The commanders, who installed an interim civilian leader, said they had acted to bring the country back together after millions of Egyptians demonstrated against Mr. Morsi, claiming he had arrogated power, neglected the economy and worsened divisions in society.
……
By late Thursday, it was already clear that the forced change of power, which had the trappings of a military coup spurred by a popular revolt, had only aggravated the most seething division — that between the Muslim Brotherhood and the security apparatus built up by Hosni Mubarak, the president toppled in Egypt’s 2011 revolution.
The divisions belied a stately ceremony in the country’s highest court, where a little-known judge was sworn in as the new acting head of state. The interim president, the chief justice of the Supreme Constitutional Court, Adli Mansour, said he looked forward to parliamentary and presidential elections that would express the “true will of the people.” Mr. Mansour praised the military’s intervention so that Egypt could “correct the path of its glorious revolution.”
….
At the same time, security forces held Mr. Morsi incommunicado in an undisclosed location, Islamist broadcast outlets were closed and prosecutors sought the arrest of hundreds of Mr. Morsi’s Brotherhood colleagues, in a sign that they had the most to lose in Egypt’s latest political convulsion.
“What kind of national reconciliation starts with arresting people?” asked Ebrahem el-Erian after security officials came to his family home before dawn to try to arrest his father, Essam el-Erian, a Brotherhood official. “This is complete exclusion.”
………

Mr. Morsi never succeeded in asserting his control over the military, the security services, the judiciary or the sprawling state bureaucracy. Nor was he able to dismantle the support network that Mr. Mubarak and his National Democratic Party cultivated through nearly 30 years in power.
So once the military removed Mr. Morsi, many of these elements set their sights on him and his group.
“What do you call it when the police, state security, old members of the National Democratic Party, the media all rally to bring down the regime?” asked Emad Shahin, a political science professor at the American University in Cairo. “Is that a revolution? If this is the revolution, so be it.”

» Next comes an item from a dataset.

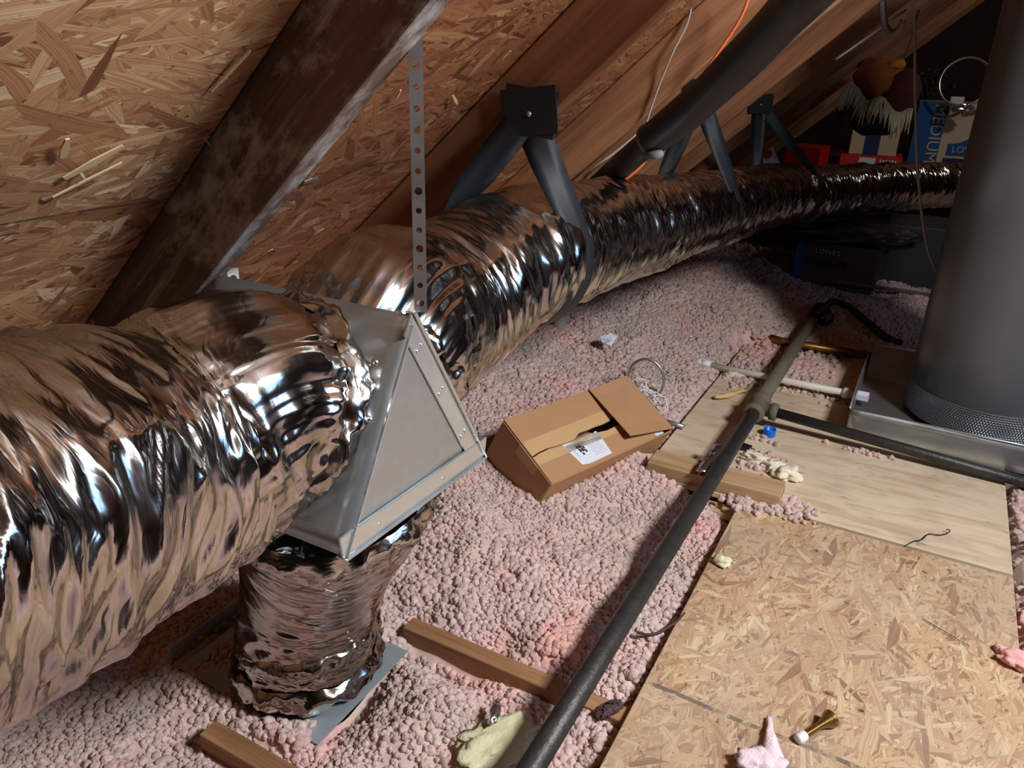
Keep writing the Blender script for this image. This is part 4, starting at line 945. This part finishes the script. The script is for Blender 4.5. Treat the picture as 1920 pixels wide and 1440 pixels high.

Dozens were arrested, including Mohamed Badie, the group’s supreme guide; his deputy, Rashad Bayoumi; and the head of its political wing, Saad el-Katatni. Also on the wanted list was Khairat el-Shater, the group’s powerful financier and strategist.
The arrest campaign recalled the Muslim Brotherhood’s decades as a banned organization under autocratic rulers.

continued…..
http://www.nytimes.com/2013/07/05/world/middleeast/egypt.html?pagewanted=all

Looks like it’s going to be a ongoing game of musical chairs to me.
If a liberal like ElBaradei wins he cant really ‘democratize’ Egypt without taking some power away from the Egyptian ‘securty establishment’.